Para imprimir o livro, os colonos mandaram vir uma prensa de Londres, que foi embarcada juntamente com 108 quilos de papel e uma caixa de tipos.

Os especialistas estimam que este material tenha chegado para imprimir 1700 exemplares, mas só 11 chegaram aos nossos dias. E até Rubinstein ter adquirido este exemplar – a licitação iniciou-se às 19h em Nova Iorque (meia-noite em Portugal) –, nenhum deles estava nas mãos de um particular.

O exemplar leiloado pertencia à Old South Church de Boston, uma congregação que remonta a 1669 – Benjamin Franklin recebeu o baptismo nesta igreja – e que chegou a possuir cinco dos onze exemplares existentes do chamado Bay Psalm Book. Um deles está hoje na Biblioteca do Congresso, outro na Universidade de Yale, em New Haven, e um terceiro na Universidade Brown, em Providence.  O quarto mantém-se na Old South Church, que conservava ainda dois exemplares. Mesmo assim, a reverenda Nancy Taylor, que dirige actualmente a igreja e tomou a decisão de vender o livro de salmos, foi duramente criticada por vários fiéis.

Na verdade, quem sentirá mais imediatamente a falta do livro será o Museum of Fine Arts de Boston, no qual ambos os exemplares estavam depositados há mais de um século, a título de empréstimo.

Os outros seis exemplares
Tal como os restantes exemplares que passaram pelas mãos da Old South Church, o voulume agora comprado por Rubinbstein pertenceu ao reverendo Thomas Prince, que o deixou em testamento, datado de 2 de Outubro de 1758, à igreja de Boston. O exemplar hoje conservado na Biblioteca do Congresso tem a mesma origem, mas distingue-se pelo facto de ter pertencido originalmente a um dos tradutores da obra, Richard Mather, que deixou a sua assinatura em várias páginas do livro.

Dos restantes seis exemplares que se conhecem, um está conservado na Biblioteca Pública de Nova Iorque, outro na Biblioteca Huntington, na California, outro ainda pertence à American Antiquarian Society, e um quarto está na Rosenbach Library & Museum, em Filadélfia. Este último só foi descoberto no início do século XX, na Irlanda, onde foi comprado pelo antiquário Philip Rosenbach.

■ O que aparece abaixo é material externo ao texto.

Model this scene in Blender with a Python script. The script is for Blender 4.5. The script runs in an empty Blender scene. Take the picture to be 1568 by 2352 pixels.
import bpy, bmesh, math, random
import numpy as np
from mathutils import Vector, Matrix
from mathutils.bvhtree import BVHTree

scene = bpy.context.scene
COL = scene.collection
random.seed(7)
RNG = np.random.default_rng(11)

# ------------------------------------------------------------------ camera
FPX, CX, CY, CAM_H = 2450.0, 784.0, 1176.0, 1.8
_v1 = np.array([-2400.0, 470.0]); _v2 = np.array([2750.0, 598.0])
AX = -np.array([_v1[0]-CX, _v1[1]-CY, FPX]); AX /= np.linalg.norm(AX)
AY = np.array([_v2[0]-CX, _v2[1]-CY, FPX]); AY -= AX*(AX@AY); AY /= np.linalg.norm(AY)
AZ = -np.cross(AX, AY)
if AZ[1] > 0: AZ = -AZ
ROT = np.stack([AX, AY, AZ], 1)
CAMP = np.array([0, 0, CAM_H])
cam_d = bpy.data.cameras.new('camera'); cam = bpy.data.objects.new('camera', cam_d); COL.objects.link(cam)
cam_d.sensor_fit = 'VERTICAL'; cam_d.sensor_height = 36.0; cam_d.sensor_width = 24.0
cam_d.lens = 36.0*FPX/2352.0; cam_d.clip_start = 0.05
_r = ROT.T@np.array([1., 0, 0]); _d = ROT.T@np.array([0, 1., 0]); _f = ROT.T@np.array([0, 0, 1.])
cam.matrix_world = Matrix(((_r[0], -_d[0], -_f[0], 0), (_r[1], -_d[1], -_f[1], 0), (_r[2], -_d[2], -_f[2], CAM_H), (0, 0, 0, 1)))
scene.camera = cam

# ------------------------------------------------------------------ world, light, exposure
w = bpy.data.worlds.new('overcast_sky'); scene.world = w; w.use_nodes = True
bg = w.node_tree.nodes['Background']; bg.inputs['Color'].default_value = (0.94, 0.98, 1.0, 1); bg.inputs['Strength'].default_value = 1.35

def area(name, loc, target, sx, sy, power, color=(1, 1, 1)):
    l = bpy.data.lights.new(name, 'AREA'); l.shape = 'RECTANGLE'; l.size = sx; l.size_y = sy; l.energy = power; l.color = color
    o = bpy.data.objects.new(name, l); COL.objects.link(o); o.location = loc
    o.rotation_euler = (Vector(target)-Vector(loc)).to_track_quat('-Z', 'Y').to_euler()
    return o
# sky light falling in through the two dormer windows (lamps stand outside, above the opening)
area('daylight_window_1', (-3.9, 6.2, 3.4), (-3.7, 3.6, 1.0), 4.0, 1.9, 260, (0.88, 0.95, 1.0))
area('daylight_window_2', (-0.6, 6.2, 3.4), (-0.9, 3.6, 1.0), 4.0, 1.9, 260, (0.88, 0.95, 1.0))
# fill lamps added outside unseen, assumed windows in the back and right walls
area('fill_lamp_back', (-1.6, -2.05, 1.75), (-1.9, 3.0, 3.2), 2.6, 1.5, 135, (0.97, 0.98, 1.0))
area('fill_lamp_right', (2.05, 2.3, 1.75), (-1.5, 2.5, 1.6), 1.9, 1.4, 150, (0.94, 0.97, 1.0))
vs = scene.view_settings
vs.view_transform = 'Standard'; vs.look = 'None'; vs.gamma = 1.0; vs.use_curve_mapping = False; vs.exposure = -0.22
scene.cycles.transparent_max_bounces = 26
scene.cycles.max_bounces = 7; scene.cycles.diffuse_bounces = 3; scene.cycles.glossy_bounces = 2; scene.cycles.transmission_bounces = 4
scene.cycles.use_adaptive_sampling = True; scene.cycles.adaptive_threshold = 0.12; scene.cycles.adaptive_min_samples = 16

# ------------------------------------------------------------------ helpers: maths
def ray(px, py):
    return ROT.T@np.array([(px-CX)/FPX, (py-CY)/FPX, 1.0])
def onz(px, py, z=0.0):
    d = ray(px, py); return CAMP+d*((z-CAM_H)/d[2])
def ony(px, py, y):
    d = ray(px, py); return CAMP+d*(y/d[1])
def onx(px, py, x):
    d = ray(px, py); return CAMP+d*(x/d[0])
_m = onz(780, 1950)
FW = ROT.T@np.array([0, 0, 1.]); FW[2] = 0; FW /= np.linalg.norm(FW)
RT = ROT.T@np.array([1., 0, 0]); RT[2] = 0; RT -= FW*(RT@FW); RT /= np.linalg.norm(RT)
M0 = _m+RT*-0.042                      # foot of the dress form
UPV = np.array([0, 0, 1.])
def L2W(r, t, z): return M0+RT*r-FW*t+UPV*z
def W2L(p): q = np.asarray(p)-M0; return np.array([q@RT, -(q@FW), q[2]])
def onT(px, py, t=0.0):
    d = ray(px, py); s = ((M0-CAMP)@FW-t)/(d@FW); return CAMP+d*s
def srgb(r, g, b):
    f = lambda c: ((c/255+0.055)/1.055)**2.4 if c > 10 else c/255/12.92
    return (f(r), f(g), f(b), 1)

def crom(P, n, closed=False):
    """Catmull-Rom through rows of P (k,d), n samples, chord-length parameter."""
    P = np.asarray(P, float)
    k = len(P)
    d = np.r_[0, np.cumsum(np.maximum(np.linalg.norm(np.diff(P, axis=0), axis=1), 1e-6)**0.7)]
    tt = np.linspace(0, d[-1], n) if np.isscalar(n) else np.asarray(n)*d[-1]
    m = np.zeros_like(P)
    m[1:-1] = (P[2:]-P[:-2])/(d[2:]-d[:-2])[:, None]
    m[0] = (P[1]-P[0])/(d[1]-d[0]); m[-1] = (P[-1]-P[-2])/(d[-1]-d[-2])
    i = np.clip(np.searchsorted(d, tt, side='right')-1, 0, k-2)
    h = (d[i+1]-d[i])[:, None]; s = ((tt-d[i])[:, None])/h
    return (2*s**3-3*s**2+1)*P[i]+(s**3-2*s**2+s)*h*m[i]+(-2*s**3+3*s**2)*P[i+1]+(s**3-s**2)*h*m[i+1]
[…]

Neste momento, há só um exemplar fora dos Estados Unidos, conservado na Biblioteca Bodleian da Universidade de Oxford, no Reino Unido.  E resta apenas referir um último exemplar, do qual se pode dizer que está em casa, uma vez que se mantém em Cambridge, onde a obra foi impressa em 1640. Está, mais precisamente, na biblioteca da Universidade de Harvard, à qual foi oferecida por um ex-aluno da instituição em 1764, possivelmente para substituir um anterior exemplar que teria sido destruído pelo incêndio que assolou a biblioteca da universidade em Janeiro desse mesmo ano.